Other than the first song, all of these songs are all like "why am I so sad" and "why does love hurt" and "why am I so lonely" and "why don't women like me". Ok, so go back to that first song and it's basically a dad explaining to his son that women are objects of affection and nothing more. PUT IT TOGETHER BRO. Oh sorry, BROS.
A lot of great songs, but not a great album. Of course there's too many skits. Every rap album of the era has too many skits. Back when we made mixtapes on actual tape that wasn't an issue. Too bad the digital versions didn't separate out the tracks, but oh well. The real problem is puffy being all over the place. I have always, always hated that guy. A talentless hack that glued himself to biggies ass and held on. I'm actually happy everyone else hates him too now. Give me a remaster with all of his vocals removed and I'll give the album 5 stars. Give puffy jail for a thousand years.
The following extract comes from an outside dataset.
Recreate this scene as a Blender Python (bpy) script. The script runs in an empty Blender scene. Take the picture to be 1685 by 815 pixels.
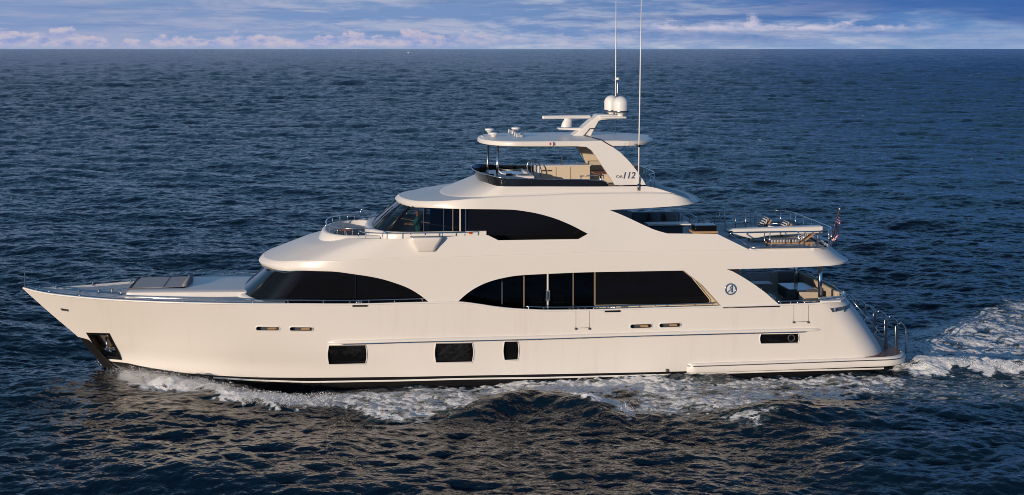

When I close my eyes and imagine the average British person I see an aging man dressed like a woman Monty Python style (big muumuu) with a monocle sitting on a toadstool with a mouthful of fish and chips and vindaloo muttering something about keeping calm while listening to bad techno. Which is to say I don't have a good idea of Britishness, which is to say again that a lot of this album went over my head. There's some solid stuff on here, but then there's some McCartney level cartoon character studies with wacky carnival music. You can complain about skits on rap albums, but this album has entire songs that are basically skits. I mean, Tracy Jacks is the second song. There is goofy, and then there is goofy Britannia.
I wish the whole thing was just the bubbling frenetic rush of the tile track. The rest of the songs are good, but that first song is fantastic. The rest of the album should be condensed into like, two or three songs. That would be fun! McCartney is at his best when he is pushing the pop envelope, and at his
worst when gives too much time to his weird Charlie Chester or Anthony Newley character studies.
Incredible album, not a single skit.
This is the moment I knew for sure that the author of the 1001 albums list is English.
High school drama club over here.
This is a really great album. Bummer that he gets lumped in with lo-fi sad-bois (nothing wrong with lo-fi sad-bois), since he had this really angry edge buried under the melodies. These could very easily be remixed with distortion into solid pop punk, not luckily Smith wanted to do this thing instead. Not a single filler track here.
Starts off pretty strong and then Paul shows up with his cast of cartoon characters. The medley is fun though. She's So Heavy is my personal fave. Sometimes when bands are falling apart they make their most interesting music, but not this time.
This is not a good album. Dancing Queen is an absolute banger, a real masterpiece of disco pop, but the rest is just studio filler. I'm not a disco hater... But if you're looking to dance it's really just that one song. Tiger and Fernando are both good, not not great.
Also, looking at the other reviews, everyone gets weirded out by I kissed the teacher but just rolls with the dancing queen being only 17? Hmm ok y'all.
This is a fun but kind of exhausting album. It really feels like 2003 to me. Super-pop-mash-ups of like a dozen song ideas in each song. Other bands were doing that too, like the Blueberry Lightnings or whatever... wait, I'm going to look that one up hold on... Ok it's the Fiery Furnaces and their big album was Blueberry Boat. Close! Anyways, post-rock was the same idea but slower, more drawn-out, and cinematic. But it's not 2003, it's now 2025 and my thoughts on this album in the current moment: Hard to grasp any specific song, it just becomes an overwhelming gestalt mass. Lots of interesting moments jammed together with less interesting moments. Like listening to a playlist of every song on Spotify and skipping ahead every 30 seconds. Worth relistening to, but too much to listen to it again for another decade or so. I liked it, but I liked At the Drive-in better. There, I said it!